Yapı sektörüne yönelik araştırmalar yapıyor, bilgileri en güncel ve vizyon çizecek uzman yorumları eşliğinde sektöre sunuyoruz. Yapı sektörünün internet üzerindeki haber ve bilgi kaynağı olan yapi.com.tr ile yılda yaklaşık 2 milyon 500 bin kişiye bilgi akışı sağlıyoruz. Mimarlık tasarım yayın platformu mimarizm.com ve Türkiye'nin önemli şantiyecilerinin arşivini içeren santiyeciler.com ile alanlarına özel bilgi hizmeti veriyoruz.

YEM Etkinlikler başlığı altında mimarlık, yapı sektörü ve ilişkili alanlara yönelik olarak yıl boyuna yayılan bir programda; toplantı, kongre, panel, sempozyum, yarışma, atölye, sergi, konferans ve geziler düzenliyoruz. 

İnşaat sektöründeki anlayışların nereden nereye geldiği (örneğin 1995'li yıllardan bu gün inşaatlara ve inşaatçılığa bakış açısının geçirdiği değişim)
İnşaat sektörümüz 99 depremi öncesinde geleneksel yöntemlerle, şartnamelerin etrafında dolanarak iş yapılan, küçük oyuncuların bulunduğu bir genel görüntü çizmekteydi. Fakat depremle birlikte yaşanan yıkım bunun böyle devam edemeyeceğinin göstergesi oldu. Bu tarihten sonra pilot uygulaması başlayan yapı denetimi sistemi ile bir anda uygulanmasının zorunlu olduğu tekrar hatırlanan teknik şartnamelerin inşaatlarda aranması, kaliteyi yükselten ve piyasadaki acemi oyuncuları eleyen bir etki yarattı.

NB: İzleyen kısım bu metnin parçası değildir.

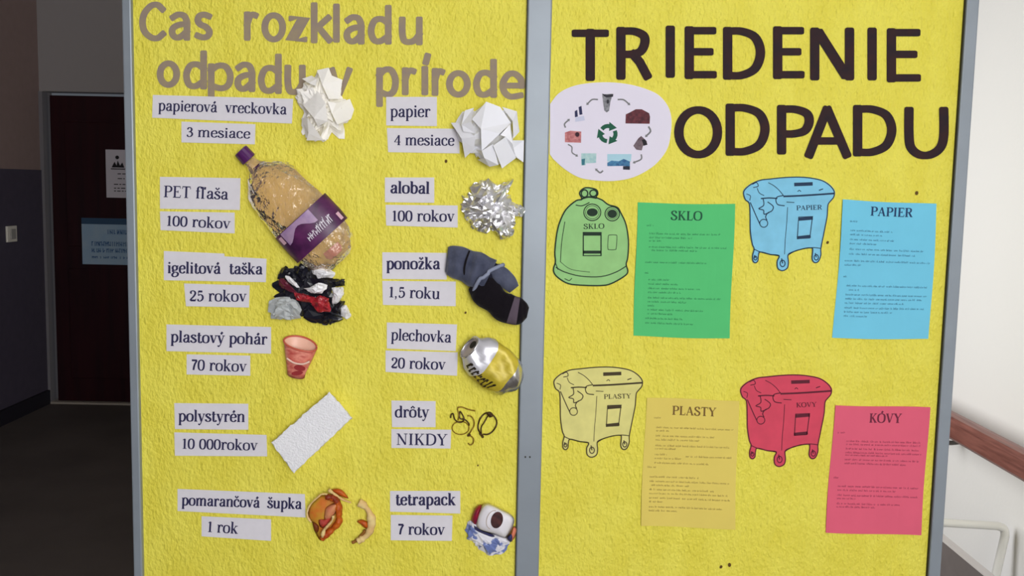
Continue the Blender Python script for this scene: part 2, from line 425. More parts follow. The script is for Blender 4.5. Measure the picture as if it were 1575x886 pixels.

Bu ilk değişimden sonra da Türkiye'de faizlerin ve enflasyonun gittikçe düşmesi paradan para kazanma dönemini kapatınca, gayrimenkul sektörü canlandı. Eskinin müteahhidi kendisini geliştirici, mal sahibi ve gayrimenkul yatırımcısı hatta işletmecisi pozisyonunda bulmaya başladı. Bu da sektörde kurumsallaşmanın artmasını beraberinde getirdi. Bugün on sene öncesine göre çok daha büyük oyuncuların bulunduğu ve böylece standart ve yönetmeliklere çok daha yüksek oranda uyulan bir inşaat sektörümüz böylece yaratıldı.